Description of the task:
Give every line back verbatim, dropping all images.

Dataset section:
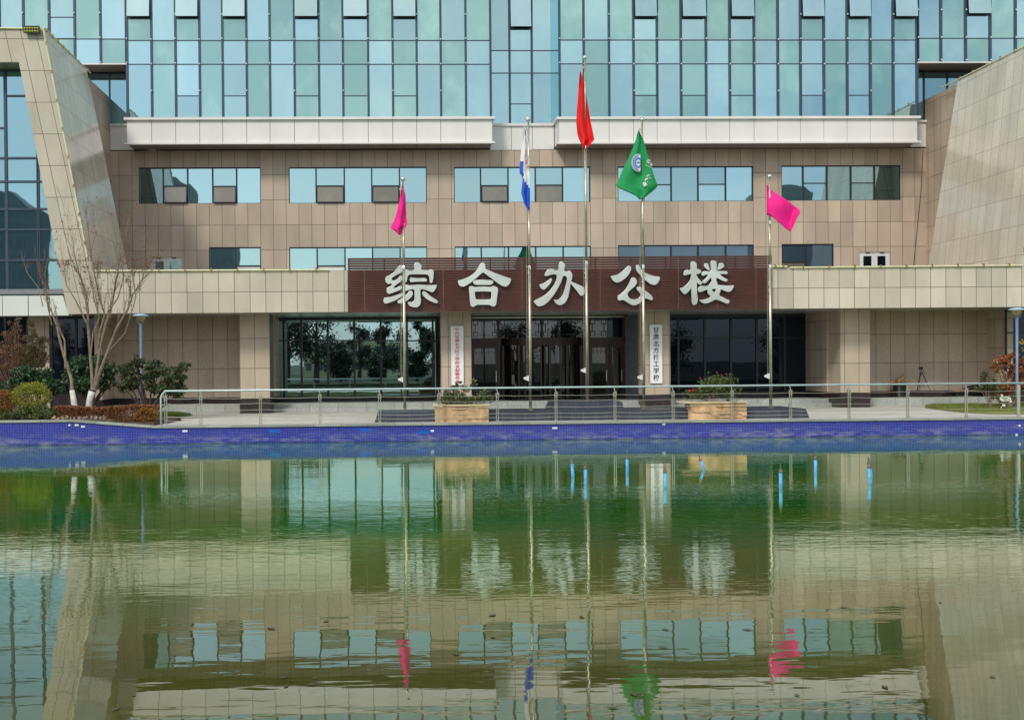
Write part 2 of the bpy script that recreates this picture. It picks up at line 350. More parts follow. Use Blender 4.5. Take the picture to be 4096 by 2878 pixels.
def watermat():
    m, n, b = newmat('pond_water'); n.nodes.remove(b); out = n.nodes['Material Output']
    g = n.nodes.new('ShaderNodeNewGeometry').outputs['Position']
    sp = n.nodes.new('ShaderNodeSeparateXYZ'); n.links.new(g, sp.inputs[0])
    d = n.nodes.new('ShaderNodeBsdfDiffuse'); gl = n.nodes.new('ShaderNodeBsdfGlossy'); tr = n.nodes.new('ShaderNodeBsdfTransparent')
    yw = mth(n, 'ADD', sp.outputs[1], mth(n, 'MULTIPLY', mth(n, 'SUBTRACT', noise(n, .12, 3), .5), 14.))
    deep = ramp(n, yw, 9, 17)
    lf = ramp(n, noise(n, .25, 4, st=(.5, 1, 1)), .35, .65)
    gcol = mixc(n, lf, (.003, .22, .025), (.11, .25, .004))
    ncol = mixc(n, lf, (.055, .075, .014), (.135, .115, .018))
    n.links.new(mixc(n, deep, ncol, gcol), d.inputs[0])
    tr.inputs[0].default_value = (.70, .78, .36, 1)
    gl.inputs[0].default_value = (.97, 1., .95, 1); gl.inputs['Roughness'].default_value = .012
    m1 = n.nodes.new('ShaderNodeMixShader'); n.links.new(ramp(n, deep, 0, 1, .35, .08), m1.inputs[0]); n.links.new(d.outputs[0], m1.inputs[1]); n.links.new(tr.outputs[0], m1.inputs[2])
    # ripples
    patch = ramp(n, noise(n, .16, 3, st=(.35, 1, 1)), .40, .60)
    fine = noise(n, 5.5, 2, st=(.45, 1.7, 1)); mid = noise(n, 1.6, 2, st=(.5, 1.5, 1)); big = noise(n, .6, 1, st=(.5, 1.3, 1))
    yb = mth(n, 'MULTIPLY', ramp(n, sp.outputs[1], 10., 13.5), ramp(n, sp.outputs[1], 19., 26., 1., .35))
    h = mth(n, 'ADD', mth(n, 'MULTIPLY', fine, mth(n, 'ADD', mth(n, 'MULTIPLY', mth(n, 'ADD', mth(n, 'MULTIPLY', yb, .8), mth(n, 'MULTIPLY', patch, .22)), .0022), .00010)),
            mth(n, 'ADD', mth(n, 'MULTIPLY', mid, .0026), mth(n, 'MULTIPLY', big, .0050)))
    bp = n.nodes.new('ShaderNodeBump'); bp.inputs['Strength'].default_value = 1; bp.inputs['Distance'].default_value = 1.0
    n.links.new(h, bp.inputs['Height']); n.links.new(bp.outputs[0], gl.inputs['Normal'])
    fr = n.nodes.new('ShaderNodeFresnel'); fr.inputs[0].default_value = 1.42; n.links.new(bp.outputs[0], fr.inputs['Normal'])
    ms = n.nodes.new('ShaderNodeMixShader'); n.links.new(mth(n, 'MINIMUM', mth(n, 'MULTIPLY', fr.outputs[0], 1.65), .76), ms.inputs[0]); n.links.new(m1.outputs[0], ms.inputs[1]); n.links.new(gl.outputs[0], ms.inputs[2])
    n.links.new(ms.outputs[0], out.inputs[0]); return m
M['water'] = watermat()
def floormat():
    m, n, b = newmat('algae_pool_floor')
    g = n.nodes.new('ShaderNodeNewGeometry').outputs['Position']
    mp = n.nodes.new('ShaderNodeMapping'); mp.inputs['Rotation'].default_value = (0, 0, R(28)); n.links.new(g, mp.inputs[0])
    sp = n.nodes.new('ShaderNodeSeparateXYZ'); n.links.new(mp.outputs[0], sp.inputs[0])
    ln = mth(n, 'MAXIMUM', mth(n, 'LESS_THAN', mth(n, 'FRACT', mth(n, 'DIVIDE', sp.outputs[0], .30)), .06), mth(n, 'LESS_THAN', mth(n, 'FRACT', mth(n, 'DIVIDE', sp.outputs[1], .30)), .06))
    c = mixc(n, ramp(n, noise(n, .7, 6), .35, .65), (.22, .30, .10), (.50, .48, .18))
    c = mixc(n, mth(n, 'MULTIPLY', ln, .5), c, (.75, .66, .20))
    n.links.new(c, b.inputs['Base Color']); b.inputs['Roughness'].default_value = .9; return m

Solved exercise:
Write part 2 of the bpy script that recreates this picture. It picks up at line 350. More parts follow. Use Blender 4.5. Take the picture to be 4096 by 2878 pixels.
def watermat():
    m, n, b = newmat('pond_water'); n.nodes.remove(b); out = n.nodes['Material Output']
    g = n.nodes.new('ShaderNodeNewGeometry').outputs['Position']
    sp = n.nodes.new('ShaderNodeSeparateXYZ'); n.links.new(g, sp.inputs[0])
    d = n.nodes.new('ShaderNodeBsdfDiffuse'); gl = n.nodes.new('ShaderNodeBsdfGlossy'); tr = n.nodes.new('ShaderNodeBsdfTransparent')
    yw = mth(n, 'ADD', sp.outputs[1], mth(n, 'MULTIPLY', mth(n, 'SUBTRACT', noise(n, .12, 3), .5), 14.))
    deep = ramp(n, yw, 9, 17)
    lf = ramp(n, noise(n, .25, 4, st=(.5, 1, 1)), .35, .65)
    gcol = mixc(n, lf, (.003, .22, .025), (.11, .25, .004))
    ncol = mixc(n, lf, (.055, .075, .014), (.135, .115, .018))
    n.links.new(mixc(n, deep, ncol, gcol), d.inputs[0])
    tr.inputs[0].default_value = (.70, .78, .36, 1)
    gl.inputs[0].default_value = (.97, 1., .95, 1); gl.inputs['Roughness'].default_value = .012
    m1 = n.nodes.new('ShaderNodeMixShader'); n.links.new(ramp(n, deep, 0, 1, .35, .08), m1.inputs[0]); n.links.new(d.outputs[0], m1.inputs[1]); n.links.new(tr.outputs[0], m1.inputs[2])
    # ripples
    patch = ramp(n, noise(n, .16, 3, st=(.35, 1, 1)), .40, .60)
    fine = noise(n, 5.5, 2, st=(.45, 1.7, 1)); mid = noise(n, 1.6, 2, st=(.5, 1.5, 1)); big = noise(n, .6, 1, st=(.5, 1.3, 1))
    yb = mth(n, 'MULTIPLY', ramp(n, sp.outputs[1], 10., 13.5), ramp(n, sp.outputs[1], 19., 26., 1., .35))
    h = mth(n, 'ADD', mth(n, 'MULTIPLY', fine, mth(n, 'ADD', mth(n, 'MULTIPLY', mth(n, 'ADD', mth(n, 'MULTIPLY', yb, .8), mth(n, 'MULTIPLY', patch, .22)), .0022), .00010)),
            mth(n, 'ADD', mth(n, 'MULTIPLY', mid, .0026), mth(n, 'MULTIPLY', big, .0050)))
    bp = n.nodes.new('ShaderNodeBump'); bp.inputs['Strength'].default_value = 1; bp.inputs['Distance'].default_value = 1.0
    n.links.new(h, bp.inputs['Height']); n.links.new(bp.outputs[0], gl.inputs['Normal'])
    fr = n.nodes.new('ShaderNodeFresnel'); fr.inputs[0].default_value = 1.42; n.links.new(bp.outputs[0], fr.inputs['Normal'])
    ms = n.nodes.new('ShaderNodeMixShader'); n.links.new(mth(n, 'MINIMUM', mth(n, 'MULTIPLY', fr.outputs[0], 1.65), .76), ms.inputs[0]); n.links.new(m1.outputs[0], ms.inputs[1]); n.links.new(gl.outputs[0], ms.inputs[2])
    n.links.new(ms.outputs[0], out.inputs[0]); return m
M['water'] = watermat()
def floormat():
    m, n, b = newmat('algae_pool_floor')
    g = n.nodes.new('ShaderNodeNewGeometry').outputs['Position']
    mp = n.nodes.new('ShaderNodeMapping'); mp.inputs['Rotation'].default_value = (0, 0, R(28)); n.links.new(g, mp.inputs[0])
    sp = n.nodes.new('ShaderNodeSeparateXYZ'); n.links.new(mp.outputs[0], sp.inputs[0])
    ln = mth(n, 'MAXIMUM', mth(n, 'LESS_THAN', mth(n, 'FRACT', mth(n, 'DIVIDE', sp.outputs[0], .30)), .06), mth(n, 'LESS_THAN', mth(n, 'FRACT', mth(n, 'DIVIDE', sp.outputs[1], .30)), .06))
    c = mixc(n, ramp(n, noise(n, .7, 6), .35, .65), (.22, .30, .10), (.50, .48, .18))
    c = mixc(n, mth(n, 'MULTIPLY', ln, .5), c, (.75, .66, .20))
    n.links.new(c, b.inputs['Base Color']); b.inputs['Roughness'].default_value = .9; return m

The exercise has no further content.